▶ **Exercise prompt**
Pictures aside, quote the whole listing exactly.

▶ **Given data**
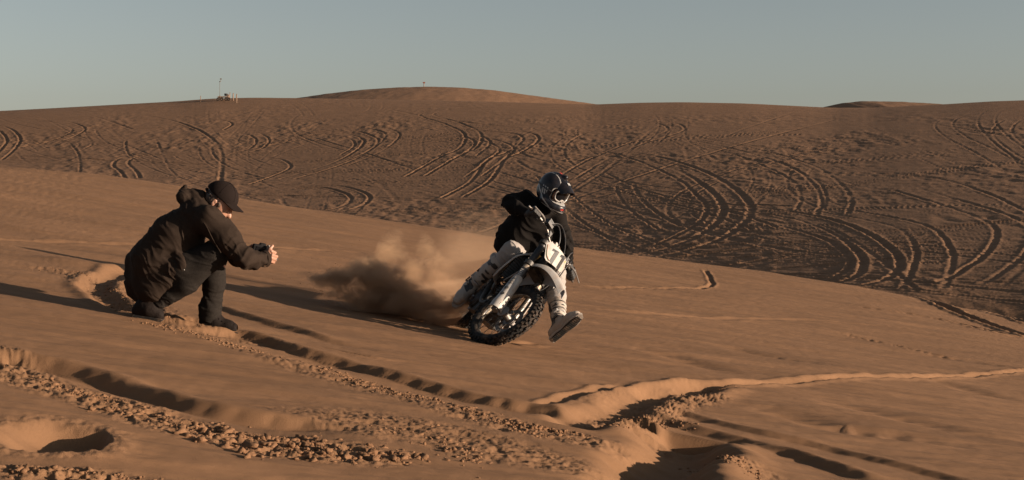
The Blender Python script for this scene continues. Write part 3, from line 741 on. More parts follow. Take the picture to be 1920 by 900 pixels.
# handlebar
bar_pts = [(-.085, -.395, .875), (-.06, -.26, .89), (-.04, -.15, .87), (-.035, -.08, .83), (-.035, 0, .825), (-.035, .08, .83), (-.04, .15, .87), (-.06, .26, .89), (-.085, .395, .875)]
hb = BP('handlebar', tube(smooth_path(bar_pts, 6), .0125, 12), M_STL, fr='s')
for sd in (-1, 1):
    BP('grip', tube([(-.083, sd * .39, .8755), (-.066, sd * .275, .889)], .0175, 12), M_RUB, hb, fr='s')
    BP('bar_clamp', cat(box((-.035, sd * .045, .800), (.022, .018, .038))), M_ALU, hb, False, fr='s')
    lv = [(-.045, sd * .225, .885), (-.005, sd * .27, .878), (.0, sd * .33, .872), (-.012, sd * .415, .862)]
    BP('lever', cat(tube(smooth_path(lv, 5), [.008] * 10 + [.006] * 6, 8), box((-.05, sd * .225, .887), (.018, .02, .016))), M_ALU, hb, fr='s')
    BP('bar_end', cat(tube([(-.083, sd * .388, .8755), (-.088, sd * .415, .875)], [.011, .009], 10)), M_STL, hb, fr='s')
BP('master_cylinder', cat(box((-.02, -.19, .905), (.026, .035, .020)), box((-.02, -.19, .93), (.028, .037, .006))), M_BLK, hb, False, fr='s')
for q_ in ((-.04, .18, .89), (-.04, -.12, .865)): BP('switch_pod', box(q_, (.019, .018, .023)), M_BLK, hb, False, fr='s')
BP('bar_pad', cat(box((-.02, .0, .858), (.012, .026, .014))), M_ALU, hb, False, fr='s')
for pts in ([(-.02, -.20, .90), (.03, -.12, .97), (.07, .0, .87), (.05, .10, .68), (-.03, .12, .45)], [(-.02, .21, .88), (.03, .15, .93), (.07, .10, .84), (.06, .14, .66), (.0, .15, .5), (-.06, .12, .4)],
            [(-.02, .22, .89), (.04, .18, .86), (.08, .14, .74), (.04, .16, .60), (-.05, .13, .48)], [(-.03, -.21, .88), (.04, -.14, .93), (.07, -.05, .80), (-.04, .02, .70)]):
    BP('cable', tube(smooth_path(pts, 7), .0052, 7), M_BLK, fr='s')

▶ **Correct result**
The Blender Python script for this scene continues. Write part 3, from line 741 on. More parts follow. Take the picture to be 1920 by 900 pixels.
# handlebar
bar_pts = [(-.085, -.395, .875), (-.06, -.26, .89), (-.04, -.15, .87), (-.035, -.08, .83), (-.035, 0, .825), (-.035, .08, .83), (-.04, .15, .87), (-.06, .26, .89), (-.085, .395, .875)]
hb = BP('handlebar', tube(smooth_path(bar_pts, 6), .0125, 12), M_STL, fr='s')
for sd in (-1, 1):
    BP('grip', tube([(-.083, sd * .39, .8755), (-.066, sd * .275, .889)], .0175, 12), M_RUB, hb, fr='s')
    BP('bar_clamp', cat(box((-.035, sd * .045, .800), (.022, .018, .038))), M_ALU, hb, False, fr='s')
    lv = [(-.045, sd * .225, .885), (-.005, sd * .27, .878), (.0, sd * .33, .872), (-.012, sd * .415, .862)]
    BP('lever', cat(tube(smooth_path(lv, 5), [.008] * 10 + [.006] * 6, 8), box((-.05, sd * .225, .887), (.018, .02, .016))), M_ALU, hb, fr='s')
    BP('bar_end', cat(tube([(-.083, sd * .388, .8755), (-.088, sd * .415, .875)], [.011, .009], 10)), M_STL, hb, fr='s')
BP('master_cylinder', cat(box((-.02, -.19, .905), (.026, .035, .020)), box((-.02, -.19, .93), (.028, .037, .006))), M_BLK, hb, False, fr='s')
for q_ in ((-.04, .18, .89), (-.04, -.12, .865)): BP('switch_pod', box(q_, (.019, .018, .023)), M_BLK, hb, False, fr='s')
BP('bar_pad', cat(box((-.02, .0, .858), (.012, .026, .014))), M_ALU, hb, False, fr='s')
for pts in ([(-.02, -.20, .90), (.03, -.12, .97), (.07, .0, .87), (.05, .10, .68), (-.03, .12, .45)], [(-.02, .21, .88), (.03, .15, .93), (.07, .10, .84), (.06, .14, .66), (.0, .15, .5), (-.06, .12, .4)],
            [(-.02, .22, .89), (.04, .18, .86), (.08, .14, .74), (.04, .16, .60), (-.05, .13, .48)], [(-.03, -.21, .88), (.04, -.14, .93), (.07, -.05, .80), (-.04, .02, .70)]):
    BP('cable', tube(smooth_path(pts, 7), .0052, 7), M_BLK, fr='s')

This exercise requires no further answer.